## [Short task]
Every line of the data that contains the string "scene" must be copied.

## [Supplied data]

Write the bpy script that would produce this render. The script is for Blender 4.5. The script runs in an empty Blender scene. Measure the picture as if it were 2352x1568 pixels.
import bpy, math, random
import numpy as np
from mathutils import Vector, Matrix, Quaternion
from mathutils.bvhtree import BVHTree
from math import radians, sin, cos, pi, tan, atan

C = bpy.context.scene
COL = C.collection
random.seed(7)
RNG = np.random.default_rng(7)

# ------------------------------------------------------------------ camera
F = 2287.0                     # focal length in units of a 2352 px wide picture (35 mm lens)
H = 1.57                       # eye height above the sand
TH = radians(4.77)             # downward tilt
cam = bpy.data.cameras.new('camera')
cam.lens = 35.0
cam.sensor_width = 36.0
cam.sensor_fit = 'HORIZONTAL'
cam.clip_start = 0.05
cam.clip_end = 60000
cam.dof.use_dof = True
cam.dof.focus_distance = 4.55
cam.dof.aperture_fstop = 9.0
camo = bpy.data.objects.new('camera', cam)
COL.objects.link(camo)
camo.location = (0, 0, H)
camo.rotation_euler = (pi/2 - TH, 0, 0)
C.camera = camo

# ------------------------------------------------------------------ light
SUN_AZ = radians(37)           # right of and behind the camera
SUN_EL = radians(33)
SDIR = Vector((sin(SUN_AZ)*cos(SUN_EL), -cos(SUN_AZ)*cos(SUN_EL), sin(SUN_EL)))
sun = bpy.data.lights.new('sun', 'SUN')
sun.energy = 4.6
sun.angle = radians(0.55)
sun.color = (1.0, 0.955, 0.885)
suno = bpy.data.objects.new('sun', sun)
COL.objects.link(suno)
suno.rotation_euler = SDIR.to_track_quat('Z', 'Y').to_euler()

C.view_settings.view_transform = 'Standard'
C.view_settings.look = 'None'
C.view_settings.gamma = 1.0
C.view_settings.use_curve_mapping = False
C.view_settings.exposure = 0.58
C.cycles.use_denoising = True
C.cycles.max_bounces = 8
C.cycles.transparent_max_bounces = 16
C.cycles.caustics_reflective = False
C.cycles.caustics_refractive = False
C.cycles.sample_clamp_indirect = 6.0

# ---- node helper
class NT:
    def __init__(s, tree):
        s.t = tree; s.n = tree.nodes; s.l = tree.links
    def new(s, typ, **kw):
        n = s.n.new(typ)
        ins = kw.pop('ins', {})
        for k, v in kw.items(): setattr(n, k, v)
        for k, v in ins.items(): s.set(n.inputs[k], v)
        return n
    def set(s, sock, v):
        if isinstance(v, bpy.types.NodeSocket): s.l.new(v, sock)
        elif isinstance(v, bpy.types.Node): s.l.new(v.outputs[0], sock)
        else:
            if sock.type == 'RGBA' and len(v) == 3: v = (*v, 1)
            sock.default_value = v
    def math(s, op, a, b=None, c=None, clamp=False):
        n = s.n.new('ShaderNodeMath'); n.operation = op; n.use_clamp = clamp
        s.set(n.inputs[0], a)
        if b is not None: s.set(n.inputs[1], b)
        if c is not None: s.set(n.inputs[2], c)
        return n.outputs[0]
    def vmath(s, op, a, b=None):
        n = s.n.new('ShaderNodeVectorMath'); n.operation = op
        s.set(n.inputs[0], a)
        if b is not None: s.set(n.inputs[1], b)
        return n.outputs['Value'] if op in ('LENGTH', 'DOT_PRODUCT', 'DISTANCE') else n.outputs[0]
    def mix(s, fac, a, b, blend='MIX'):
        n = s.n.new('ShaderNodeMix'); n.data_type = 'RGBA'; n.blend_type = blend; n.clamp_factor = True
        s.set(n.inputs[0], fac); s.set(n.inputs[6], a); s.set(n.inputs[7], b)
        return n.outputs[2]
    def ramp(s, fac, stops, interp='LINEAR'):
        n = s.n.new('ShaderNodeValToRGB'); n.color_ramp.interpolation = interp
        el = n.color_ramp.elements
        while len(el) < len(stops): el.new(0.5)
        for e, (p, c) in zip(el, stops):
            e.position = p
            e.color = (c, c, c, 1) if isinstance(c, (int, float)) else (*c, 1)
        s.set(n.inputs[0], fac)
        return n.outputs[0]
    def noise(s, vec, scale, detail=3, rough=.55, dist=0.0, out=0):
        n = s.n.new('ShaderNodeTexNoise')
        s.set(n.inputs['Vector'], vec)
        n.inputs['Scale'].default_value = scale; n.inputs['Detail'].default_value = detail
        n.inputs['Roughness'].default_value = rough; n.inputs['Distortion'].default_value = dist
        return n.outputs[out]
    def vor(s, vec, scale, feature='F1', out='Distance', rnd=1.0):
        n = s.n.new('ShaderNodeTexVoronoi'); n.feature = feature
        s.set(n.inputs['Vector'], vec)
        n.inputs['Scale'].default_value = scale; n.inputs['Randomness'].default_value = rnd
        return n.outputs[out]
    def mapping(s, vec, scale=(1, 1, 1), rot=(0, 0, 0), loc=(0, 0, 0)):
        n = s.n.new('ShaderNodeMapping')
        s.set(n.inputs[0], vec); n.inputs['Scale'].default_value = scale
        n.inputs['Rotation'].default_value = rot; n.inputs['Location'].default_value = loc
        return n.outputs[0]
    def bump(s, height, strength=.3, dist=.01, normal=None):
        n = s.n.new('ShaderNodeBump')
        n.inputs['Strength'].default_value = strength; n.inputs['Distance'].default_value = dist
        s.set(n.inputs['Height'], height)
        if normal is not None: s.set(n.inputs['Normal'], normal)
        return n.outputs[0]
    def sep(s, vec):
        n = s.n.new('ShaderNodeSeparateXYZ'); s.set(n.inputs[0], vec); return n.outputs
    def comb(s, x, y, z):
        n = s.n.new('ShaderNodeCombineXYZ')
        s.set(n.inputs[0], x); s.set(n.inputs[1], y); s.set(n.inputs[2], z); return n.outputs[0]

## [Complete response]
Write the bpy script that would produce this render. The script is for Blender 4.5. The script runs in an empty Blender scene. Measure the picture as if it were 2352x1568 pixels.
C = bpy.context.scene